Maniere de laver la toile. La maniere de laver la toile est très - importante, car c'est de là qu'en dépend la propreté & la beauté, & c'est ce qui empêche les couleurs de s'étendre & de couler. Si l'on a beaucoup de toile à laver, il faut nécessairement avoir une grande quantité d'eau, & que ce soit de l'eau courante si cela est possible, ou tout au - moins un très - grand bassin, afin que la petite quantité de mordant & de couleur qui s'enleve avec la gomme, soit extrémement étendue & ne puisse pas s'attacher sur le fond de la toile & la tacher: pour cela il faut beaucoup remuer la toile & la brasser en la lavant, & prendre garde lorsqu'il s'y fera des plis, qu'ils n'y soient pas long - tems sans être défaits; c'est principalement quand on commence à laver la toile qu'il faut avoir ces attentions: car lorsque la premiere gomme est emportée, il n'y a plus rien à craindre. Si on travailloit une petite quantité de toile, & qu'on la lavât dans un seau, ou quelque chose de semblable, il faudroit la laver dans trois ou quatre eaux successivement: on peut être assuré qu'il n'y a nul inconvénient à la trop laver: lorsqu'elle le sera suffisamment, on la tordra, & on la laissera sécher, ou si l'on veut on la bouillira de la maniere suivante.

Maniere de faire bouillir la toile en grappe ou grappée; Sitôt qu'on en a bien exprimé l'eau, & avant qu'elle foit seche, on met dans un chaudron de l'eau suivant la quantité de toile que l'on a à teindre; lorsqu'elle commence à tiédir, on y jette de la bonne garance légerement broyée avec les mains; ou ne peut pas fixer exactement la dose, parce que cela dépend de la bonté de la garance, & de la couleur plus ou moins foncée que l'on veut donner: on peut seulement dire qu'il faut pour quinze aunes de toile, une livre & demie de garance & douze pintes d'eau; si l'on veut une plus belle couleur, on mêlera de la cochenille avec la garance, à proportion de la beauté de l'ouvrage, & du prix qu'on veut y mettre.
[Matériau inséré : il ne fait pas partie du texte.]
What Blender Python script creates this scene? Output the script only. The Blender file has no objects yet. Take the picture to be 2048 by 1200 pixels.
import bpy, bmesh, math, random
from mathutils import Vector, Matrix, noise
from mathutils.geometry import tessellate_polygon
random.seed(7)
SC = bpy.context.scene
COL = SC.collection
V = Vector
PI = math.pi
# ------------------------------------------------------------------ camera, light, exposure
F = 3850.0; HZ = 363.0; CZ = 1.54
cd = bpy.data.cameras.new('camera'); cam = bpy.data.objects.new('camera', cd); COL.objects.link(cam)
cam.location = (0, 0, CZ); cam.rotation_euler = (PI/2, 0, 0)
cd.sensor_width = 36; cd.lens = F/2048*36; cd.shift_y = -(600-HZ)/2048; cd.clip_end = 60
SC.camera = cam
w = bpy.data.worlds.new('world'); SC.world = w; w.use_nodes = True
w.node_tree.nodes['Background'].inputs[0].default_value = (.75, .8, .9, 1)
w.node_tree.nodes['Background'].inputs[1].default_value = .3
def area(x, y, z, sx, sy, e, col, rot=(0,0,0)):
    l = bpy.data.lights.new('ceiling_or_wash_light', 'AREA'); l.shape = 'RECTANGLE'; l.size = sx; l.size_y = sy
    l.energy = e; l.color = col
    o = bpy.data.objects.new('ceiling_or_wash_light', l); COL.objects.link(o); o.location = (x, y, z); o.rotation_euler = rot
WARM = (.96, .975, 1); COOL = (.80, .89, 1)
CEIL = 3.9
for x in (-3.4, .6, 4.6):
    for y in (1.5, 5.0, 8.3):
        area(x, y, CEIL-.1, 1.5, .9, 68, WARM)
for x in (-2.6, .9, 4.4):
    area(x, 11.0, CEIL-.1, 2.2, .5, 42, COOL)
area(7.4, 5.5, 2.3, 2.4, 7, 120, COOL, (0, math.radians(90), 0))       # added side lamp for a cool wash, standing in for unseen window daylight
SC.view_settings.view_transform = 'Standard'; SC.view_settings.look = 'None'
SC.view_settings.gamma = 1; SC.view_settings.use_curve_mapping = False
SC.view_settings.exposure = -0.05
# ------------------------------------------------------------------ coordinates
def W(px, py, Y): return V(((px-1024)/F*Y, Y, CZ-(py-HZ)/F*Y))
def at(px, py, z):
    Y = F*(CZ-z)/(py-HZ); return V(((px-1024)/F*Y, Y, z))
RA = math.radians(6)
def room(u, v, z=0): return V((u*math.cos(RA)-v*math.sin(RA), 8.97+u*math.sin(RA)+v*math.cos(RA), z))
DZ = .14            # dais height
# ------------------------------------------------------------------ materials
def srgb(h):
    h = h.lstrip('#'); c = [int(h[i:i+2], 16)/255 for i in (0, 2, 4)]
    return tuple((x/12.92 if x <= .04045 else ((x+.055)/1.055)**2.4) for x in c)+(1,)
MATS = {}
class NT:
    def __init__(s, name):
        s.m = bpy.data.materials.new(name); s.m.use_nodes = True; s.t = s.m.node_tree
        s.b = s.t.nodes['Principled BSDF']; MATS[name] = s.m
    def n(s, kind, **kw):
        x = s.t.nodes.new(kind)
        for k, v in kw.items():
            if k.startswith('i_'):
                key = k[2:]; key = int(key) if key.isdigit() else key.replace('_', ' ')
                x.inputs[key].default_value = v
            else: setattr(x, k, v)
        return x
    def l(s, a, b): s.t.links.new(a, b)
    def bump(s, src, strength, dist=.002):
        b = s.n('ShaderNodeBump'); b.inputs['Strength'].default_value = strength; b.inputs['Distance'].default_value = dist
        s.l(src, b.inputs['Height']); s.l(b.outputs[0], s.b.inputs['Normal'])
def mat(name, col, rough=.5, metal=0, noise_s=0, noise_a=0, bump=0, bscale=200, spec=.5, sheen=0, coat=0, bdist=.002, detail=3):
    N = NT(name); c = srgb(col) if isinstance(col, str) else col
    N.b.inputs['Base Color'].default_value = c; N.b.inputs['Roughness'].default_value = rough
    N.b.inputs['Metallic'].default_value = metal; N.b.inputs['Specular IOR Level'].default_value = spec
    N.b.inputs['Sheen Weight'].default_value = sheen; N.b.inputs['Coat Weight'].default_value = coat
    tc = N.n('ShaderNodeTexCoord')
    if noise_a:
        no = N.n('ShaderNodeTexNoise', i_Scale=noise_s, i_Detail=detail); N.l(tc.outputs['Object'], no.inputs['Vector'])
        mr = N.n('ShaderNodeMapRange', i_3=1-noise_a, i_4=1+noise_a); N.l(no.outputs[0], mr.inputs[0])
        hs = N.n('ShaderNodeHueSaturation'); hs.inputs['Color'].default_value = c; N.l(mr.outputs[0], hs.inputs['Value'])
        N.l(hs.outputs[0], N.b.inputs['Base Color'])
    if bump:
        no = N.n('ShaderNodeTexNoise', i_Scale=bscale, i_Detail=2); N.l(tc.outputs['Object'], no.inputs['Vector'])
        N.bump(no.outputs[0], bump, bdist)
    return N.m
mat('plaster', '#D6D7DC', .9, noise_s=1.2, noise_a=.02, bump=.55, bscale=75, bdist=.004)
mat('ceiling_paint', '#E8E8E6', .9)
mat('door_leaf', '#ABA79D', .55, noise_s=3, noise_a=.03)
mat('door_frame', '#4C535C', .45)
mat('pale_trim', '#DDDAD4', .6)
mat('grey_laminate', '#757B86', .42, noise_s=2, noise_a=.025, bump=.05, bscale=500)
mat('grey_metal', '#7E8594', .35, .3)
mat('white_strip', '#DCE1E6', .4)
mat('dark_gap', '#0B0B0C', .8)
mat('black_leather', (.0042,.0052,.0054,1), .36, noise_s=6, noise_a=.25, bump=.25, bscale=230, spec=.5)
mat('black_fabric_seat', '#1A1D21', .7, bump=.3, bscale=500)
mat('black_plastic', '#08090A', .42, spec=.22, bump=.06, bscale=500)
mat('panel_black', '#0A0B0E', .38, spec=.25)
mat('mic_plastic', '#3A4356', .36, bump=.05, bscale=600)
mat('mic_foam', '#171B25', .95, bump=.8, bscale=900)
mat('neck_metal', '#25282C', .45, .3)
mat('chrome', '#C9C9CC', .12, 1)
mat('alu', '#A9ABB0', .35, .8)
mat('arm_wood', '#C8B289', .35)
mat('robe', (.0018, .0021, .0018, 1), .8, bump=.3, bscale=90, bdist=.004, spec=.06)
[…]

Lorsque la garance sera bien mêlée, & que l'eau sera chaude à n'y pouvoir souffrir la main qu'avec peine, on y mettra la toile, on la plongera & on la retirera à plusieurs reprises, afin qu'elle soit teinte bien également. Après cela on la plongera dans l'eau froide, & on la lavera le plus qu'il sera possible, en changeant d'eau très souvent, jusqu'à ce qu'elle en sorte claire: on fera bouillir ensuite quelques poignées de son dans de l'eau claire, & après qu'elle aura bouilli, on la retirera du feu, on la passera par un linge afin d'en ôter le son, & on lavera bien dans cette eau encore chaude, la toile dont le fond perdra encore par ce moyen un peu de la couleur: on la tordra ensuite, & on la laissera bien sécher: on verra pour lors que le fond sera d'un rouge foncé, & que le noir est devenu encore plus beau; c'est alors qu'avec des contre - planches, si c'est de l'ouvrage commun, ou avec le pinceuu, si on le veut plus fini, on mettra le mordant pour le rouge clair, & celui pour le violet.